Our review of this record on appeal does not disclose justification for disturbing the decree of the trial court.
While the question is not raised and therefore we do not rest decision thereon, in order that it may not be a misleading precedent, we note that this suit is improperly brought in equity. The sole relief sought, as stated in appellants' brief, is:
"The relief granted should be to decree the amount of money paid by the respective appellants both for the subscription and purchase of the original stock and the amount subsequently paid for assessments together with five per cent. interest from the time of payment to the date of the decree."

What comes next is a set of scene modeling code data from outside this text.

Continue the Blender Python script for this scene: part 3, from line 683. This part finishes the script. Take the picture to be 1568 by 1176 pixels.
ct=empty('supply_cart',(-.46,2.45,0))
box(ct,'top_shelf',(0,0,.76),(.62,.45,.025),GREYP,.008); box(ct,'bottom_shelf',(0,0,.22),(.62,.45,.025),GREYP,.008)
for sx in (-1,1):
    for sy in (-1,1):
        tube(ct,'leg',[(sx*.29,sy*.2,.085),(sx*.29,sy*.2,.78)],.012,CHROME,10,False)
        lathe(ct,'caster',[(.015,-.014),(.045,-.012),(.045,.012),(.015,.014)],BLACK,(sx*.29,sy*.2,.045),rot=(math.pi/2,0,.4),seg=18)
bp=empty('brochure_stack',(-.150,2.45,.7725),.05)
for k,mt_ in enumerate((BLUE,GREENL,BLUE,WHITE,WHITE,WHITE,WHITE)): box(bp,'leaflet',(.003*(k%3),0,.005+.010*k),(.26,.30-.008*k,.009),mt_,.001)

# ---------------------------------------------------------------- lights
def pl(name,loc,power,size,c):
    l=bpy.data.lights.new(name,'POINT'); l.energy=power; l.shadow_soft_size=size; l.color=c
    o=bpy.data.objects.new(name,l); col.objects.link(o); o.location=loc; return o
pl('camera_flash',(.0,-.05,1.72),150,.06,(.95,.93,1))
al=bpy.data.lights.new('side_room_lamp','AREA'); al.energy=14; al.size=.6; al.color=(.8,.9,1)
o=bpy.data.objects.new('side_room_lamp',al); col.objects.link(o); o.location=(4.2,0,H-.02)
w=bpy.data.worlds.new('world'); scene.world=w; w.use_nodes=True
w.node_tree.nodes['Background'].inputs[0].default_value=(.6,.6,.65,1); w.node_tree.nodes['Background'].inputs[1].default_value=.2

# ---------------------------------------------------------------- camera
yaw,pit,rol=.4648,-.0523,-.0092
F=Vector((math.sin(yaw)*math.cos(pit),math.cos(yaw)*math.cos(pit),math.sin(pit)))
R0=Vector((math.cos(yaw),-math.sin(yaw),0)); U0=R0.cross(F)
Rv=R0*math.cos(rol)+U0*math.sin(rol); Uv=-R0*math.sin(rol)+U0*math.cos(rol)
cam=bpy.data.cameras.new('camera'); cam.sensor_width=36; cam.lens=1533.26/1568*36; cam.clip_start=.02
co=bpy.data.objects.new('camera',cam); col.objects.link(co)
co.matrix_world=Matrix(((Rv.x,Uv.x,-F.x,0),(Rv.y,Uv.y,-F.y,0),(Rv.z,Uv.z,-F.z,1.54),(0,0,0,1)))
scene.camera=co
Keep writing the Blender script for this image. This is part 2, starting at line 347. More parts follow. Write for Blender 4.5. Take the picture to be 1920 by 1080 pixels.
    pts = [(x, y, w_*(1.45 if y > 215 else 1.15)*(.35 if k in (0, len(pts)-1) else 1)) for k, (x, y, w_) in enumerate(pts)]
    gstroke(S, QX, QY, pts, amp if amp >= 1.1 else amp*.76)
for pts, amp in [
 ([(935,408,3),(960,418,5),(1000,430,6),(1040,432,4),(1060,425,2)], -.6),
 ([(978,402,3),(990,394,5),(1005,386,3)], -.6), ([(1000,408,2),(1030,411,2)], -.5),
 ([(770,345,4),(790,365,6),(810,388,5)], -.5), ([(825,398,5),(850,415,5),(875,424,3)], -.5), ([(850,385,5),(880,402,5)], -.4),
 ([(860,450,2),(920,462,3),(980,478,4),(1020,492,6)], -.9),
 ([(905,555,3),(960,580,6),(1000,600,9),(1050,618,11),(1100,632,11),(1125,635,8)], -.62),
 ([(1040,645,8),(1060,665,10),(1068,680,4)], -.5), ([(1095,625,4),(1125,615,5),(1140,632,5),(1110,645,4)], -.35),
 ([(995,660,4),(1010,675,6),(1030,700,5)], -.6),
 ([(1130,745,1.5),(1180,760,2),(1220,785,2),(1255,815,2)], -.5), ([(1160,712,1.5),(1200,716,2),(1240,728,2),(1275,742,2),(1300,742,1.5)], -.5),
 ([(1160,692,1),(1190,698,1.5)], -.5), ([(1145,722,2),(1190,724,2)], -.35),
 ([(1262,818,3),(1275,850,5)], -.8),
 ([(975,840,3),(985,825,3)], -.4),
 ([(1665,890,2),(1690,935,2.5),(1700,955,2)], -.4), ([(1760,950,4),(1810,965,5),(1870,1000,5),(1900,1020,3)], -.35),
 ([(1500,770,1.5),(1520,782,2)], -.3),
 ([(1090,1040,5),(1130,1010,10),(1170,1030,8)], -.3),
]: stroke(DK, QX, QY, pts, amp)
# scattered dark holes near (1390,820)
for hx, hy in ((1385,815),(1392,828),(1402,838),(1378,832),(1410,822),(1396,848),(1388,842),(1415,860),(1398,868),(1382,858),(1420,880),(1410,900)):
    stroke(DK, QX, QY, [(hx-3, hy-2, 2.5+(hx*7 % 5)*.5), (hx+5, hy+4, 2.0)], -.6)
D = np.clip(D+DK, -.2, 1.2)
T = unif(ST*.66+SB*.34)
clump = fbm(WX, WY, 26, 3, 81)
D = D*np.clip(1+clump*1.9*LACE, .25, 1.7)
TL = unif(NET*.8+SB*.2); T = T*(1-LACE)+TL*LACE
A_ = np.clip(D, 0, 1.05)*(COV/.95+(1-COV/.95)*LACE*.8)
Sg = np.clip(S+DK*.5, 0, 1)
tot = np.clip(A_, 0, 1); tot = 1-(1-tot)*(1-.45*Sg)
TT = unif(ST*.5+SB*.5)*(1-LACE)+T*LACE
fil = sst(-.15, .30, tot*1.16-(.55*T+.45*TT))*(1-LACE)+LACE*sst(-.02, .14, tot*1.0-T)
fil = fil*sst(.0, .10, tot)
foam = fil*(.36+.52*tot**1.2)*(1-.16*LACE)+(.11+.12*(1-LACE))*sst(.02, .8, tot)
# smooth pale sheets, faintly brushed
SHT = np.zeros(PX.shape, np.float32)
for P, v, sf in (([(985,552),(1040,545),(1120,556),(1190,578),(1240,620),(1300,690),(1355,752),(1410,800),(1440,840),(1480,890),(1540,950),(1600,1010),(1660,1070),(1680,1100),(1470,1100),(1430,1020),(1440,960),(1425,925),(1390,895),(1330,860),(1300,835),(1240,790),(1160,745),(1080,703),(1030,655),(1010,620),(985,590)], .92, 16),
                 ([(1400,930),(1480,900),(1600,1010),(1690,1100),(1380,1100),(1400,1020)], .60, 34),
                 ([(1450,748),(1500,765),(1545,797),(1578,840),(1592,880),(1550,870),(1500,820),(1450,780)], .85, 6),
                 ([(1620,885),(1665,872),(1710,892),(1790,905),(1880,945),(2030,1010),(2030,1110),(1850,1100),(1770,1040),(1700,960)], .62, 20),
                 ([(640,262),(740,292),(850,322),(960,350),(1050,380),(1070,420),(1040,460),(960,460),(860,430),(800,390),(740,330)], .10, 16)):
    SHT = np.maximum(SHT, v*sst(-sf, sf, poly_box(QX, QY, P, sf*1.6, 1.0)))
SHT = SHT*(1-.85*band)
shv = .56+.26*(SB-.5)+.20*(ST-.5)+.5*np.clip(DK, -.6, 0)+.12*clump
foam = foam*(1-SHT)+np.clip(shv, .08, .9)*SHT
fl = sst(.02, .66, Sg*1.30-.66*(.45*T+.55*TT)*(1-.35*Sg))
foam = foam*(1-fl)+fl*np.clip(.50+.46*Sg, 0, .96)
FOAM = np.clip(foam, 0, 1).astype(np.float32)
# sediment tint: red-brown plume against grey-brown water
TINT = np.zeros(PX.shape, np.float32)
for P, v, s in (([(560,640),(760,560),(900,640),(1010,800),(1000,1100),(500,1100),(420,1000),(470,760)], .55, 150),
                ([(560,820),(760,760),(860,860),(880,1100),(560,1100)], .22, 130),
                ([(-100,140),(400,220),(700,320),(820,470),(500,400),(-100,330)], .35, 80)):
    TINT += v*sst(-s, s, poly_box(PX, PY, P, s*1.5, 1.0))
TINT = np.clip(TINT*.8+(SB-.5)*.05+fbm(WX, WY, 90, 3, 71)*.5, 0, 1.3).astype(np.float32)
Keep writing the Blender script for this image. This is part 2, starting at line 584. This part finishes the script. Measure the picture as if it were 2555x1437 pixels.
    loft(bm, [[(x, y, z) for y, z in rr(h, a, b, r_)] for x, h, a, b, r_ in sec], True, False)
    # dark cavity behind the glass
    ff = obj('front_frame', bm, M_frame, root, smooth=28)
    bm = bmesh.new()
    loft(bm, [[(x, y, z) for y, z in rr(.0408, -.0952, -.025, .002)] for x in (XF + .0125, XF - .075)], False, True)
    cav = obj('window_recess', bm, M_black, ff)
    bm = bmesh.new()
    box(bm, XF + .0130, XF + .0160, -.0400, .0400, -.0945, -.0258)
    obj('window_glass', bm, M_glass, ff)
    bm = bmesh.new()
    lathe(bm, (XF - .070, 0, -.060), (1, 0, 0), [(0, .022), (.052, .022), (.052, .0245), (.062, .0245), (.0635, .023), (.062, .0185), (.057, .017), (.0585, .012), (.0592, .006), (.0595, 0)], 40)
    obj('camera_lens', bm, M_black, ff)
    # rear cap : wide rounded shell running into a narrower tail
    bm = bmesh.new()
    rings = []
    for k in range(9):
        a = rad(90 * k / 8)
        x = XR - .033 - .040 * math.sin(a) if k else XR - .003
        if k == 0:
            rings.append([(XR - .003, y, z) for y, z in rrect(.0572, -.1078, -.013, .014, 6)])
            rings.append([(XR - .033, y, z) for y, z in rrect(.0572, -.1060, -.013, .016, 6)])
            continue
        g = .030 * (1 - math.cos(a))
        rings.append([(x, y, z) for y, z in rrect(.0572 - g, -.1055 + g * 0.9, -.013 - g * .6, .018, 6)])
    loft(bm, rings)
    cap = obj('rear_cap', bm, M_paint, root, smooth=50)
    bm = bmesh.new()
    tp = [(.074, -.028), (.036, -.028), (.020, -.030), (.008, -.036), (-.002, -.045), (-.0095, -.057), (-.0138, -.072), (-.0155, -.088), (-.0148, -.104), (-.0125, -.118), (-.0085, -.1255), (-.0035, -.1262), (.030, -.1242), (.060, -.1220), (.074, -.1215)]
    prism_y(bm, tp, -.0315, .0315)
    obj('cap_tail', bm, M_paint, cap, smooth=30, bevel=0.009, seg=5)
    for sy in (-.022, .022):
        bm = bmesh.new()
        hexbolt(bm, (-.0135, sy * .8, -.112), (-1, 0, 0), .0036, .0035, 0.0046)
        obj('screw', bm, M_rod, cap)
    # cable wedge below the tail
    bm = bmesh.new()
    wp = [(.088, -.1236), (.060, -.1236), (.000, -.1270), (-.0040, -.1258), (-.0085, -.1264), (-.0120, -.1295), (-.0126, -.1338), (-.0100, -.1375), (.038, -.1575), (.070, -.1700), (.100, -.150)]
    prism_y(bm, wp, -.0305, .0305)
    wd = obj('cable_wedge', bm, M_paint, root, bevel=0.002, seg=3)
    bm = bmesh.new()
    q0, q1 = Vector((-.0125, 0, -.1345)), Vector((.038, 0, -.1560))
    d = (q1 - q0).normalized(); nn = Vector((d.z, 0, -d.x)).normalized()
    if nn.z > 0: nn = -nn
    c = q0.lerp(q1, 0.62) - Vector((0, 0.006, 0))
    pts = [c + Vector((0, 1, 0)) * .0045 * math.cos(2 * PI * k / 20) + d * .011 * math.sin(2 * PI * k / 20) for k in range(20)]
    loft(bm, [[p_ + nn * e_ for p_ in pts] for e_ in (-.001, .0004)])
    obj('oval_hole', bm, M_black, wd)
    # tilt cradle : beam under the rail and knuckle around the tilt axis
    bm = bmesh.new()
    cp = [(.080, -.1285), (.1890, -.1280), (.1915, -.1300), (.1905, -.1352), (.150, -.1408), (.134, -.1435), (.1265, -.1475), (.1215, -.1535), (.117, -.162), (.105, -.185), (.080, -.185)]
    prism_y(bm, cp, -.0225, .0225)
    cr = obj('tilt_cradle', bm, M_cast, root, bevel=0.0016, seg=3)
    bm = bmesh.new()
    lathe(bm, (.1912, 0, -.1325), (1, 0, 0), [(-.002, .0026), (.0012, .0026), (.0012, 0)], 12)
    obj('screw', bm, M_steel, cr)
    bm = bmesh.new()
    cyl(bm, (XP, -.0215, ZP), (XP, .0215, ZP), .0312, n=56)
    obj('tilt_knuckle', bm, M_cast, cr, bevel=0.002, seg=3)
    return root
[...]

Each of these plaintiffs had a complete and adequate remedy at law for the alleged fraud. Each complains of a separate tort. There is no justification for bundling them together in one suit in equity. Dutton v. A. W. Wallace Co., 242 Mich. 481; Salisbury v. City of Detroit, 258 Mich. 235.
The decree entered in the circuit court is affirmed, with costs to appellees.
POTTER, C.J., and NELSON SHARPE, FEAD, WIEST, BUTZEL, BUSHNELL, and EDWARD M. SHARPE, JJ., concurred.